Mälardalen University

This course provides an understanding of automating software testing using program analysis with the goal of intelligently and algorithmically creating tests. The course covers search-based test generation, combinatorial and random testing while highlighting the challenges associated with the use of automatic test generation. You will learn: Understand algorithmic test generation techniques and their use in developer testing and continuous integration. Understand how to automatically generate test cases with assertions. Have a working knowledge and experience in static and dynamic generation of tests. Have an overview knowledge in search-based testing and the use of machine learning for test generation.

This course will teach you how to build convolutional neural networks. You will learn to design intelligent systems using deep learning for classification, annotation, and object recognition.

This course deals with model-based testing, a class of technologies shown to be effective and efficient in assessing the quality and correctness of large software systems. Throughout the course the participants will learn how to design and use model-based testing tools, how to create realistic models and how to use these models to automate the testing process in their organisation.

The rapid development of digital technologies and advances in communications have led to gigantic amounts of data with complex structures called ‘Big data’ being produced every day at exponential growth. The aim of this course is to give the student insights in fundamental concepts of machine learning with big data as well as recent research trends in the domain. The student will learn about problems and industrial challenges through domain-based case studies. Furthermore, the student will learn to use tools to develop systems using machine-learning algorithms in big data.

The aim of this course is to provide participants with the principles behind model-driven development of software systems and the application of such a methodology in practice. Modelling is an effective solution to reduce problem complexity and, as a consequence, to enhance time-to-market and properties of the final product.

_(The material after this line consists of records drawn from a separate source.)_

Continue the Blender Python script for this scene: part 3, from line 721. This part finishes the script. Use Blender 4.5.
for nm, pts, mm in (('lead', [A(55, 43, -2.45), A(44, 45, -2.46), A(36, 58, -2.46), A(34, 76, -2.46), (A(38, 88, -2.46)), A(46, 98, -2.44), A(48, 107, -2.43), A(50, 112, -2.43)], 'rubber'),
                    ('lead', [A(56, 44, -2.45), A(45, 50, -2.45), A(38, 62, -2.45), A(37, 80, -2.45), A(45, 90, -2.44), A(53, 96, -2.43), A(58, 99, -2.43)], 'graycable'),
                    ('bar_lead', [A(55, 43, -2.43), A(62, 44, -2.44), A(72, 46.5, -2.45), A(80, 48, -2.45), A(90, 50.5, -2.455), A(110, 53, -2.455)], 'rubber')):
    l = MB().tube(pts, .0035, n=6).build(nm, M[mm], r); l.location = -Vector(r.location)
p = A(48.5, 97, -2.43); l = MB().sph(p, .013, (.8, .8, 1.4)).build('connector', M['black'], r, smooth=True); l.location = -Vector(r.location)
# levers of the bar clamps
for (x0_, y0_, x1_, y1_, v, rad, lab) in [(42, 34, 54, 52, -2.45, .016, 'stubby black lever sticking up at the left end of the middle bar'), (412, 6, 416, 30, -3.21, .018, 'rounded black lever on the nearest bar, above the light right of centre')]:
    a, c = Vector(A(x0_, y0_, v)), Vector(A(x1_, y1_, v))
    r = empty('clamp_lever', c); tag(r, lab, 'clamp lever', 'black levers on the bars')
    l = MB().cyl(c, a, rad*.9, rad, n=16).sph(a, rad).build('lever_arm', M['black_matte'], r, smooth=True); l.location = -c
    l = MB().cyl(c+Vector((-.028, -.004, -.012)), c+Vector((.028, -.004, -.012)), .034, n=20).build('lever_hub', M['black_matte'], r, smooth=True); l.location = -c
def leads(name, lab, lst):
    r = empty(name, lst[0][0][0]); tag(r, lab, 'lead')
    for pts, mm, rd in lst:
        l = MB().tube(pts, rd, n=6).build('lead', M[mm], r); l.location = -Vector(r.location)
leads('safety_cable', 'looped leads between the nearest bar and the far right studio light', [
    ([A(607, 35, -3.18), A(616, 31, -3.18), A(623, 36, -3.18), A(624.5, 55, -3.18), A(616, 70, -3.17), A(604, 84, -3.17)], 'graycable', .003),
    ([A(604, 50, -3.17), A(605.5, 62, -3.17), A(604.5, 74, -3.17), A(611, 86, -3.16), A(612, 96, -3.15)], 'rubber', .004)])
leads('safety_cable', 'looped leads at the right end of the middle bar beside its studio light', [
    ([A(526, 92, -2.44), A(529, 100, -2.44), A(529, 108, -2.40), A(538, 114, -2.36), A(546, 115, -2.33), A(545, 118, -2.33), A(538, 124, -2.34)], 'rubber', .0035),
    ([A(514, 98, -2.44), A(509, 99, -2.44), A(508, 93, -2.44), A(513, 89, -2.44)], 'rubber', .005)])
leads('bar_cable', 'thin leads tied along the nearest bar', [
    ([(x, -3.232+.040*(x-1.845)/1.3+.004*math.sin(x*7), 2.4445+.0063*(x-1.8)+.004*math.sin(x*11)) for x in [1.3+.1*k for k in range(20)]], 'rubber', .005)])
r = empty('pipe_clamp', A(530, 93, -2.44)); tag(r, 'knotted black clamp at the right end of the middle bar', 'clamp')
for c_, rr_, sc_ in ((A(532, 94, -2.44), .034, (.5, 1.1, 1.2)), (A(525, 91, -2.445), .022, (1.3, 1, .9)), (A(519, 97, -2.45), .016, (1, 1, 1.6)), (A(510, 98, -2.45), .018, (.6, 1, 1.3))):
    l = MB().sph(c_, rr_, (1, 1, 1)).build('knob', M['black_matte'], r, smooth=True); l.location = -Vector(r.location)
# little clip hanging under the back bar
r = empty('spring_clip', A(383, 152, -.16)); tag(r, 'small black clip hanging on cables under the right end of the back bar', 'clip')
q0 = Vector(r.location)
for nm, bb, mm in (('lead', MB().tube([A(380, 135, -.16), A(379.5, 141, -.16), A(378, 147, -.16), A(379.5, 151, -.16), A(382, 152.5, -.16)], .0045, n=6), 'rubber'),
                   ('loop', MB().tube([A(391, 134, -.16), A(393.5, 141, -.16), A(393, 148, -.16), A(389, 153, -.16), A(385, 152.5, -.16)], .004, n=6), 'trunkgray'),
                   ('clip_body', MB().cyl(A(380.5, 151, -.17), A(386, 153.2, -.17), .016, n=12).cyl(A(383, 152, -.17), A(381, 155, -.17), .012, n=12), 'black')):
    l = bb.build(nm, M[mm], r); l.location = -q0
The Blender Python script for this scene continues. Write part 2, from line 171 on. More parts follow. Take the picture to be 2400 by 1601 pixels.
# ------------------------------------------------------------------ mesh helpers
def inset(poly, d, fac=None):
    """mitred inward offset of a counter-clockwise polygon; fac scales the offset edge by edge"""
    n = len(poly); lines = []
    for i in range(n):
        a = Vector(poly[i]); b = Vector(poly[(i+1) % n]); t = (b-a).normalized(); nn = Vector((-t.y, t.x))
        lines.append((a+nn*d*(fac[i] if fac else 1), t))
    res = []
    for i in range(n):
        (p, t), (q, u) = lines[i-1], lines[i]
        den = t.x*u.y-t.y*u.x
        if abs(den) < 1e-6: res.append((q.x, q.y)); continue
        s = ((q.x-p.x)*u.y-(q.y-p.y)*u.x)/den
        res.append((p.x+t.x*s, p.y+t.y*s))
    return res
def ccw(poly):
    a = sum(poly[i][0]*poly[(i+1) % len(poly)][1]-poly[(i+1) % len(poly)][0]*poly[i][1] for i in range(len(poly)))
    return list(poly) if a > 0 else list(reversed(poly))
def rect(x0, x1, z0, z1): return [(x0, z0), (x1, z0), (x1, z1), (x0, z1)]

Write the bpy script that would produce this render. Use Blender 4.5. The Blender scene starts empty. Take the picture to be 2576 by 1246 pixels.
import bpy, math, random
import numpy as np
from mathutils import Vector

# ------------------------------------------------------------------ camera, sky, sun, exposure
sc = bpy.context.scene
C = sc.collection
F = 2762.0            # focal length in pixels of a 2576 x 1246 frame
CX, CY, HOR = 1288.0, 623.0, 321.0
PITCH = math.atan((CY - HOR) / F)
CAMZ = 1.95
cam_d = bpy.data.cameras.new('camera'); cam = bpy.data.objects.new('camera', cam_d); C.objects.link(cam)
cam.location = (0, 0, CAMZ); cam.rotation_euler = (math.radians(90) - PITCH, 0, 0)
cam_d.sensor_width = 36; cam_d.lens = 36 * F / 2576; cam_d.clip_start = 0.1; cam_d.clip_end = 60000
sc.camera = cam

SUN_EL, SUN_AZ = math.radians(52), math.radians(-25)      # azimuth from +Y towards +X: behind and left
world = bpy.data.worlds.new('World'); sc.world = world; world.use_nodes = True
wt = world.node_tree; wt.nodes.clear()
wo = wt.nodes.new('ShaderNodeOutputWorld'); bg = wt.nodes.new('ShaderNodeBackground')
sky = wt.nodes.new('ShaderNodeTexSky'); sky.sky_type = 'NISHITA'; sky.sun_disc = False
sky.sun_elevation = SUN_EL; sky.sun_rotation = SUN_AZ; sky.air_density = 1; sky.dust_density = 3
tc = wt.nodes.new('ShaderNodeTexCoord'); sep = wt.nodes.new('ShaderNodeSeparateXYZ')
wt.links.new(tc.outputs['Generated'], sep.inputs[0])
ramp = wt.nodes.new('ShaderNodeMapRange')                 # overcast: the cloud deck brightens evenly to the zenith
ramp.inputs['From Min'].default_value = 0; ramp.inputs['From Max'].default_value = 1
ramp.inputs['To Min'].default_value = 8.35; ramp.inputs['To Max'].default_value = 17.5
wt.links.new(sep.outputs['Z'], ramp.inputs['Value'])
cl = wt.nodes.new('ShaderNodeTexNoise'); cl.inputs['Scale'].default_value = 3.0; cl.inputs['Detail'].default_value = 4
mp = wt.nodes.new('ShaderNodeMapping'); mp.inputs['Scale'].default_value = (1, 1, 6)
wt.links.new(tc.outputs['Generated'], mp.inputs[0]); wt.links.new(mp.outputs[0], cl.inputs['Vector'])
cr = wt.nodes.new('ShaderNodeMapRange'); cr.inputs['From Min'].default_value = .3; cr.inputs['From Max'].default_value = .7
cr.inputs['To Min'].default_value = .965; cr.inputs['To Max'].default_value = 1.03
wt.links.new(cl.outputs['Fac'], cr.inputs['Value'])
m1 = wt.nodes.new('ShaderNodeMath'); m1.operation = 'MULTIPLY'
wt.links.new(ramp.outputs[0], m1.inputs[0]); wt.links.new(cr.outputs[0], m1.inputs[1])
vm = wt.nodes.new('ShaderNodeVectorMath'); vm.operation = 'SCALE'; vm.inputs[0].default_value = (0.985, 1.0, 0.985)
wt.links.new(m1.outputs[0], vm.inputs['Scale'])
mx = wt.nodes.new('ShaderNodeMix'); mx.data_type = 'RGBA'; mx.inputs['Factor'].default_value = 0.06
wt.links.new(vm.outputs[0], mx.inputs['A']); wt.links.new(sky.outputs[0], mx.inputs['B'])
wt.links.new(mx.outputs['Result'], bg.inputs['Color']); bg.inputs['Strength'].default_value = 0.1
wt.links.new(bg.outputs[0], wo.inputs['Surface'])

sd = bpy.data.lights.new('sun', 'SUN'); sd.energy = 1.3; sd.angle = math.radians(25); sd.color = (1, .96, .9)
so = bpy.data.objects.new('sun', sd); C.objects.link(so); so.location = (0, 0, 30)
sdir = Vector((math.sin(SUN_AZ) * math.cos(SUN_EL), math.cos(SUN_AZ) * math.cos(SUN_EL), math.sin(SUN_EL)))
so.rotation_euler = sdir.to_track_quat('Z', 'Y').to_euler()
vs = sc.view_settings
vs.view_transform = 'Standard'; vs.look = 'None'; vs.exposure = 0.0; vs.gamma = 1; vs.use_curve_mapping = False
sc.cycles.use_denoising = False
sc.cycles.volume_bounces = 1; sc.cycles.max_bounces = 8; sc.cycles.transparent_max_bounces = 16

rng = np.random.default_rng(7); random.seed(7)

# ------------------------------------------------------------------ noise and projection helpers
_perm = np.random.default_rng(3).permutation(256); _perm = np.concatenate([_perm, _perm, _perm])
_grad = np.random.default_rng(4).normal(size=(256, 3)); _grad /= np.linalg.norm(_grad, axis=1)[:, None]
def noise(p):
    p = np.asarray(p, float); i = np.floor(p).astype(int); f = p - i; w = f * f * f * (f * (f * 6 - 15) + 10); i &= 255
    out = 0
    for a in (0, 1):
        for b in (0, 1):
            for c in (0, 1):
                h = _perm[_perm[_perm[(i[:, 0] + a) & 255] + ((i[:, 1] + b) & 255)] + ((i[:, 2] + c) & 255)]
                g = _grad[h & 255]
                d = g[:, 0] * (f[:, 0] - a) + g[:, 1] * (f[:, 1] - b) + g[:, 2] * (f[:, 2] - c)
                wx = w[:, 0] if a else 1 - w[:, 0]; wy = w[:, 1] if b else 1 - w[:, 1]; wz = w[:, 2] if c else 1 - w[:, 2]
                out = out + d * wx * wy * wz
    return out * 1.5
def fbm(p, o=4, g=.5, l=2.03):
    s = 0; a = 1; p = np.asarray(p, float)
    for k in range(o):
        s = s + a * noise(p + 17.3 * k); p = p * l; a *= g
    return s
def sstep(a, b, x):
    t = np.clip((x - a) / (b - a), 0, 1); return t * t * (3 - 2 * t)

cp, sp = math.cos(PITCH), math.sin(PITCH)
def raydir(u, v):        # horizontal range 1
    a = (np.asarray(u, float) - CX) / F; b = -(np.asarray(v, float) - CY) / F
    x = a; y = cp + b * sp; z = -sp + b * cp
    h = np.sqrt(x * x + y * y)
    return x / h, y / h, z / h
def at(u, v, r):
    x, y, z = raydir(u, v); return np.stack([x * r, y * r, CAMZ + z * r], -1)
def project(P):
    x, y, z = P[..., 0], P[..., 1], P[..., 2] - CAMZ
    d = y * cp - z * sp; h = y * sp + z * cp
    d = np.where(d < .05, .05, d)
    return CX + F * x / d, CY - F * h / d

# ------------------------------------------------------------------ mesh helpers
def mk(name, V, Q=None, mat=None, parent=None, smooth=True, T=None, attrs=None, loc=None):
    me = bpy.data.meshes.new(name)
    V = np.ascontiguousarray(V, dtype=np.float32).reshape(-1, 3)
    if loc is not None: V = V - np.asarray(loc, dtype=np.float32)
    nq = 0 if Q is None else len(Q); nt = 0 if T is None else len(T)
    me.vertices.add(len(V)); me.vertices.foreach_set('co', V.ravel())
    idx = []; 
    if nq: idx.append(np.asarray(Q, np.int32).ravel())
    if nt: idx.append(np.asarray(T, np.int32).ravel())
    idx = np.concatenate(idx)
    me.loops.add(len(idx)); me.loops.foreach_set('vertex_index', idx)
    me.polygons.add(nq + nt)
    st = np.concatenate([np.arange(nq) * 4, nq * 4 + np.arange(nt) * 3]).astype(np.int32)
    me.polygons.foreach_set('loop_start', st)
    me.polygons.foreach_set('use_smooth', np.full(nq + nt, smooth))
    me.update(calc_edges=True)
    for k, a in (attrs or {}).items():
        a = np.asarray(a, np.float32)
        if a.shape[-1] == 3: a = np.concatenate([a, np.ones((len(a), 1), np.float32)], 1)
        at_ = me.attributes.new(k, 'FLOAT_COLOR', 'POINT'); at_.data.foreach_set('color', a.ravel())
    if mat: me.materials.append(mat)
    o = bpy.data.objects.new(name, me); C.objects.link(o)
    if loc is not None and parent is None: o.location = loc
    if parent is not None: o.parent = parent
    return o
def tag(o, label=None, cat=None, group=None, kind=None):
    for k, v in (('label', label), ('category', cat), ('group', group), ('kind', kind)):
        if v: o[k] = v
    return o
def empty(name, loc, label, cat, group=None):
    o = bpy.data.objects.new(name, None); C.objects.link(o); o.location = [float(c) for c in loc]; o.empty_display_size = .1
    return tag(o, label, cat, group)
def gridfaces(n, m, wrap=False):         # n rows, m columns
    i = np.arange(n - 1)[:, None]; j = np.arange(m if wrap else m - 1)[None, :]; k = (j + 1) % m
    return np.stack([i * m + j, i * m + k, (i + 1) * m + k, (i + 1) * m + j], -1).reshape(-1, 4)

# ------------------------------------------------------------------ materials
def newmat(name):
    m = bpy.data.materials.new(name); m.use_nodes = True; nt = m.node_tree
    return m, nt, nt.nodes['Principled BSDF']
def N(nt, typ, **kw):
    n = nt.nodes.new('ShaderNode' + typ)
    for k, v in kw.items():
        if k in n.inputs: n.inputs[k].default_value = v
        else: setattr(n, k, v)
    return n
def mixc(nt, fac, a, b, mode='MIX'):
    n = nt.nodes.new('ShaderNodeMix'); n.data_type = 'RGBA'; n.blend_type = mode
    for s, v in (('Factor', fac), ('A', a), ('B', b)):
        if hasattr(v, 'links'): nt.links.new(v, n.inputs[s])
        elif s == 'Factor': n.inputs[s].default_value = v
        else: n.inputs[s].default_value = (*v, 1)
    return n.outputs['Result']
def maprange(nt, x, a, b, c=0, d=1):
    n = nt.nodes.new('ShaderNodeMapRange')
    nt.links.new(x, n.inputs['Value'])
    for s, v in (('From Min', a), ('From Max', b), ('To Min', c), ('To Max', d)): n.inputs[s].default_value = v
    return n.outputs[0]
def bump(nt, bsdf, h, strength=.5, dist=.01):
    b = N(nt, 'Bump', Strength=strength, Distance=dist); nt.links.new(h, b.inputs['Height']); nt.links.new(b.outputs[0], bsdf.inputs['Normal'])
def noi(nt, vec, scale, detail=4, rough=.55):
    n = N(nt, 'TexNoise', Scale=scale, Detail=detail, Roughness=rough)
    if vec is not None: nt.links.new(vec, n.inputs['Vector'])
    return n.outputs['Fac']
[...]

The course will give insights in fundamental concepts of machine learning and actionable forecasting using predictive analytics. It will cover the key concepts to extract useful information and knowledge from big data sets for analytical modeling

In this course you will learn state-of-the-art statistical modelling for the purpose of analysing industrial data. The course also presents the basics of relational databases and data manipulation techniques needed to prepare the data for analysis.

This course makes you acquainted with the concept of systems-of-systems (SoS), which means that independent systems are collaborating. It gives you an understanding why SoS is an important topic in the current digitalisation and provides a theoretical and practical foundation for understanding important characteristics of SoS. It also gives you a deeper knowledge in a number of key concerns that need to be considered when engineering SoS. Admitted students may join the course any time between September 2 and October 6, 2024. With the recommended study pace of 25%, the course would take approximate seven calendar weeks to complete. Higher or lower study pace is possible as long as the course is finished no later than January 19, 2025.

The purpose is to give the students an overview of issues and methods for development and assurance of safety-critical software, including details of selected technologies, methods and tools. The course includes four modules: Introduction to functional safety; knowledge that give increased understanding of the relationship between Embedded systems / safety-critical system / accidents / complexity / development models (development lifecycle models) / certification / “the safety case”. Analysis and modelling methods; review of analysis and modelling techniques for the development of safety-critical systems. Verification and validation of safety critical software, methods and activities to perform verification and validation. Architectures for safety critical systems. Safety as a design constraint.  

The aim of this course is to give students insight about certification and about what it means to certify/self-assess safety- critical systems with focus on software system and to create a safety case, including a multi-concern perspective when needed and reuse opportunities, when appropriate.

This course provides an understanding of the fundamental problems in software testing, as well as solid foundation in the practical methods and tools for a systematic state-of-the-art approach to testing of software.

Do you want to be efficient, effective and minimize waste by learning and implementing lean production tools? This course provides insight into the demands and challenges posed by competitive production in industrial production systems and develops your ability to participate in and to drive improvement work. The course focuses on efficient lean production. Through theory and project work, you will learn useful techniques, methods and strategies. You will obtain the necessary knowledge and training to carry out value stream mapping and other forms of improvement work. The course offers current and competitive knowledge through its close links with our successful research and partner companies. It provides basic knowledge and understanding of the modern view of lean production in industrial activity.